FMR Bankster's picture

They wrote them down 50% at the time of the Wachovia merger. (excluding the ones that were made prior to 2003 which were written down by a smaller amount) And so far that's working out about right as they charge off large losses against this massive reserve. WFC did the Wachovia deal pretty well. That's not to say they don't have problems of their own making, say home equity lines of credit on california and nevada real estate. And of course they still have further exposure from robo signing, securitizations, ect. I'd own none of the large US banks but if someone insisted on owning some WFC and USB look best.

msorense's picture

Yeah Chris - what happened to that "bloodbath" of bank earnings that was supposed to happen a year or so ago?  You are just a tool of the banks sending shorts to the death!  No wonder you get along with Dick Bove and his ilk.

Georgesblog's picture

When we last checked in on the boys, it was a little tense. You can’t blame them. Anyone would be stressed by the inconsistencies and contradictions in the economy. Not to worry ! Today, our little lunch group is graced with the presence of the Silver Tongued Devil, himself. Yes, Fed Chairman Ben Bernanke doles out a little of his regal and condescending insight for the benefit of ……. well, we’ll see who it benefits.

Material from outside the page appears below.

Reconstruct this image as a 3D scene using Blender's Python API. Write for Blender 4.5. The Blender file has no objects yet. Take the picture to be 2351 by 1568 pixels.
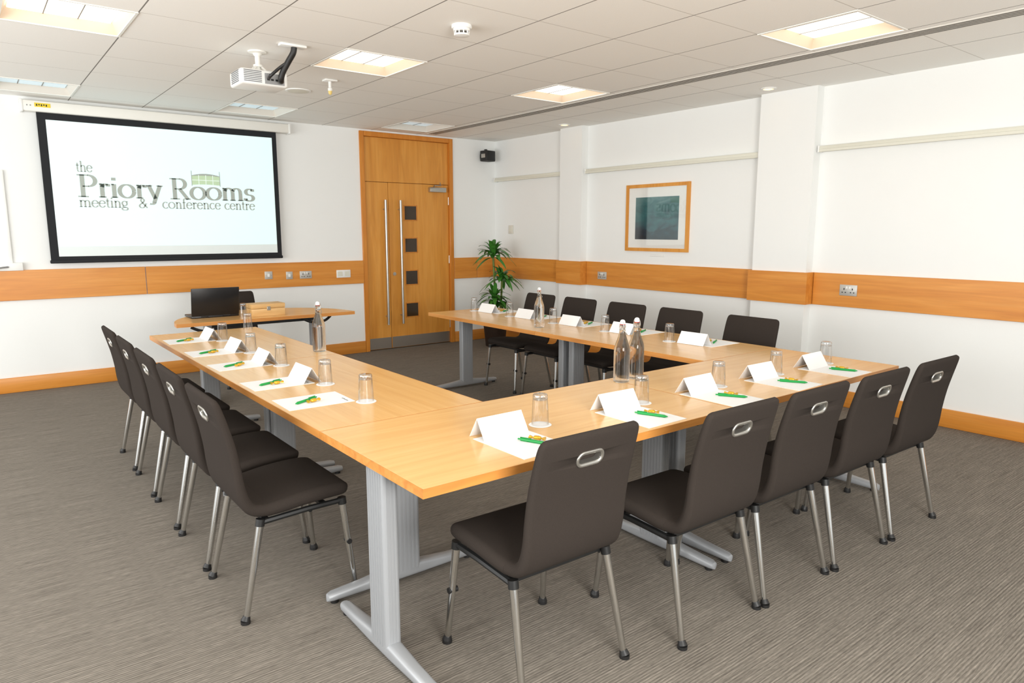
import bpy, bmesh, math, random
from mathutils import Vector, Matrix
random.seed(7)
S = bpy.context.scene
C = S.collection
S.view_settings.view_transform = 'Standard'
S.view_settings.look = 'None'
R = math.radians
PI = math.pi

# ------------------------------------------------------------------ materials
def lin(c):
    o = []
    for v in c:
        v /= 255.0
        o.append(v/12.92 if v <= 0.04045 else ((v+0.055)/1.055)**2.4)
    return o

def base_mat(name):
    m = bpy.data.materials.new(name)
    m.use_nodes = True
    nt = m.node_tree
    return m, nt, nt.nodes['Principled BSDF']

def mixc(nt, fac, a, b):
    n = nt.nodes.new('ShaderNodeMix'); n.data_type = 'RGBA'
    if hasattr(fac, 'links'): nt.links.new(fac, n.inputs[0])
    else: n.inputs[0].default_value = fac
    for i, c in ((6, a), (7, b)):
        if hasattr(c, 'links'): nt.links.new(c, n.inputs[i])
        else: n.inputs[i].default_value = (c[0], c[1], c[2], 1)
    return n.outputs[2]

def noise(nt, scale3, scale=1.0, detail=3, dist=0.0):
    tc = nt.nodes.new('ShaderNodeTexCoord')
    mp = nt.nodes.new('ShaderNodeMapping')
    mp.inputs['Scale'].default_value = scale3
    nt.links.new(tc.outputs['Object'], mp.inputs['Vector'])
    n = nt.nodes.new('ShaderNodeTexNoise')
    n.inputs['Scale'].default_value = scale
    n.inputs['Detail'].default_value = detail
    n.inputs['Distortion'].default_value = dist
    nt.links.new(mp.outputs[0], n.inputs['Vector'])
    return n.outputs[0]

def ramp(nt, fac, stops):
    r = nt.nodes.new('ShaderNodeValToRGB')
    el = r.color_ramp.elements
    while len(el) < len(stops): el.new(0.5)
    for e, (p, c) in zip(el, stops):
        e.position = p; e.color = (c[0], c[1], c[2], 1)
    nt.links.new(fac, r.inputs[0])
    return r.outputs[0]

def mult(nt, a, b):
    mm = nt.nodes.new('ShaderNodeMix'); mm.data_type = 'RGBA'; mm.blend_type = 'MULTIPLY'
    mm.inputs[0].default_value = 1.0
    nt.links.new(a, mm.inputs[6]); nt.links.new(b, mm.inputs[7])
    return mm.outputs[2]

def bump(nt, b, h, strength, dist=0.002):
    n = nt.nodes.new('ShaderNodeBump')
    n.inputs['Strength'].default_value = strength
    n.inputs['Distance'].default_value = dist
    nt.links.new(h, n.inputs['Height'])
    nt.links.new(n.outputs[0], b.inputs['Normal'])

def plain(name, rgb, rough=0.5, metal=0.0, var=0.05, scale=25.0, bmp=0.0, emis=0.0, ecol=None, spec=0.5):
    m, nt, b = base_mat(name)
    c = lin(rgb)
    f = noise(nt, (1, 1, 1), scale, 3)
    col = mixc(nt, f, [v*(1-var) for v in c], [min(1, v*(1+var)) for v in c])
    nt.links.new(col, b.inputs['Base Color'])
    b.inputs['Roughness'].default_value = rough
    b.inputs['Metallic'].default_value = metal
    b.inputs['Specular IOR Level'].default_value = spec
    if bmp: bump(nt, b, f, bmp)
    if emis:
        e = lin(ecol or rgb)
        b.inputs['Emission Color'].default_value = (*e, 1)
        b.inputs['Emission Strength'].default_value = emis
    return m

def wood(name, dark, mid, light, scale3=(1.1, 16, 16), rough=0.35, pore=0.12):
    m, nt, b = base_mat(name)
    f = noise(nt, scale3, 1.0, 5, 0.8)
    col = ramp(nt, f, [(0.25, lin(dark)), (0.5, lin(mid)), (0.75, lin(light))])
    f2 = noise(nt, tuple(s*5 for s in scale3), 1.0, 2, 0.0)
    c2 = mixc(nt, f2, (1-pore, 1-pore*1.15, 1-pore*1.3), (1.06, 1.06, 1.06))
    nt.links.new(mult(nt, col, c2), b.inputs['Base Color'])
    b.inputs['Roughness'].default_value = rough
    return m

M = {}
M['wall'] = plain('wall_paint', (240, 241, 239), 0.85, var=0.01, scale=4, bmp=0.02)
M['white'] = plain('white_plastic', (238, 238, 235), 0.4, var=0.01)
M['white_metal'] = plain('white_metal', (235, 233, 226), 0.45, var=0.015)
M['offwhite'] = plain('rail_paint', (222, 220, 206), 0.5, var=0.02)
M['table'] = wood('oak_laminate', (223, 174, 110), (229, 182, 118), (234, 189, 127), (1.3, 22, 22), 0.2, 0.05)
M['edge'] = wood('oak_edge', (186, 120, 56), (204, 138, 68), (216, 152, 82), (2, 20, 20), 0.4)
M['door'] = wood('oak_door', (206, 135, 50), (220, 151, 62), (229, 163, 76), (14, 14, 1.0), 0.35)
M['frame'] = wood('oak_frame', (198, 121, 40), (210, 133, 48), (218, 145, 58), (16, 16, 1.4), 0.35)
M['bandx'] = wood('oak_band_x', (204, 127, 48), (218, 143, 58), (226, 155, 72), (1.0, 16, 16), 0.35)
M['bandy'] = wood('oak_band_y', (204, 127, 48), (218, 143, 58), (226, 155, 72), (16, 1.0, 16), 0.35)
M['pine'] = wood('pine', (206, 160, 98), (220, 178, 118), (228, 192, 136), (3, 24, 24), 0.5)
M['fabric'] = plain('charcoal_fabric', (53, 47, 43), 1.0, var=0.18, scale=420, bmp=0.25, spec=0.1)
M['black'] = plain('black_plastic', (26, 25, 25), 0.5)
M['black_metal'] = plain('black_metal', (30, 30, 30), 0.45, metal=0.2)
M['chrome'] = plain('chrome', (216, 216, 214), 0.14, metal=1.0, var=0.01)
M['steel'] = plain('brushed_steel', (186, 184, 178), 0.32, metal=0.9, var=0.05, scale=60)
M['plate'] = plain('socket_plate', (196, 193, 186), 0.4, metal=0.35, var=0.02)
M['silver'] = plain('silver_paint', (160, 162, 165), 0.45, metal=0.25, var=0.0)
M['paper'] = plain('paper', (240, 240, 240), 0.8, var=0.01)
M['green'] = plain('pen_green', (16, 150, 66), 0.35, var=0.03)
M['gold'] = plain('gold_wrapper', (224, 176, 52), 0.25, metal=0.55, var=0.2, scale=260)
M['grey_ink'] = plain('grey_ink', (122, 130, 128), 0.8, emis=0.0)
M['red'] = plain('red_rubber', (190, 40, 32), 0.5)
M['screen_black'] = plain('screen_border', (22, 24, 28), 0.8)
M['screen_white'] = plain('screen_fabric', (228, 236, 235), 0.9, var=0.01, emis=0.06)  # bare fabric given a faint glow of its own to lighten it
M['projected'] = plain('projected_light', (218, 236, 238), 0.9, var=0.006, emis=0.34, ecol=(214, 246, 246))
M['logo_grey'] = plain('logo_grey', (168, 175, 168), 0.9, var=0.02, emis=0.12, ecol=(158, 168, 160))
M['logo_pale'] = plain('logo_pale', (226, 238, 232), 0.9, var=0.02, emis=0.25, ecol=(222, 246, 240))
M['logo_green'] = plain('logo_green', (188, 210, 178), 0.9, var=0.04, emis=0.2, ecol=(180, 208, 168))
M['laptop'] = plain('laptop_black', (22, 22, 24), 0.35)
M['dark_glass'] = plain('dark_glass', (58, 46, 32), 0.08, var=0.1, scale=6)
M['yellow'] = plain('yellow_sticker', (236, 206, 40), 0.5)
M['leaf'] = plain('leaf_green', (66, 130, 46), 0.4, var=0.35, scale=14)
M['cane'] = plain('cane', (112, 128, 62), 0.7, var=0.25, scale=40, bmp=0.3)
M['pot'] = plain('pot', (50, 36, 28), 0.5)
M['soil'] = plain('soil', (48, 36, 28), 1.0, var=0.4, scale=80, bmp=0.6)
M['slot'] = plain('slot_dark', (84, 80, 74), 0.7)
M['slot_frame'] = plain('slot_frame', (214, 210, 202), 0.5)
M['lamp_on'] = plain('lamp_on', (255, 252, 244), 0.5, var=0.0, emis=2.4, ecol=(255, 252, 246))
M['lamp_off'] = plain('lamp_off', (206, 220, 226), 0.4, var=0.02, emis=0.45, ecol=(200, 226, 238))  # panes of the unlit far row, given a faint bluish glow
M['reflector'] = plain('reflector', (222, 202, 178), 0.45, var=0.01)
M['reflector_dim'] = plain('reflector_dim', (228, 222, 212), 0.45, var=0.01)
M['divider'] = plain('divider', (150, 144, 134), 0.5)
M['warm_lamp'] = plain('warm_lamp', (255, 226, 170), 0.5, var=0.0, emis=3.0, ecol=(255, 214, 150))
M['mat_board'] = plain('mat_board', (246, 245, 240), 0.8, var=0.01)
M['switch'] = plain('switch_ivory', (222, 218, 206), 0.5)
M['amber'] = plain('amber_plastic', (226, 200, 120), 0.4)
M['grey_plastic'] = plain('grey_plastic', (150, 150, 150), 0.5)
M['vent'] = plain('vent_grey', (112, 114, 118), 0.6)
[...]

http://georgesblogforum.wordpress.com/2011/09/22/war-of-the-money-worlds-update-09222011/

twotraps's picture

Enjoyed the article and loved the 'considerable legacy issues in real estate'..... to continue in the spirit of your understatement....I am skeptical about properly pricing banks at this time.  This time or any time in the past several years, for that matter.   The pathetic tangle of truly hidden problems,  problems the govt is allowing them to hide, and unusual involvement of the Fed,  there is little hope in properly pricing them.   With solvency issues in sight, I highly doubt shareholder issues are keeping them up at night either.   When a big producer at a big bank contact of mine went digging through the company statements with some higher-ups....he was told 'not to go there'.   That was about all I needed to hear.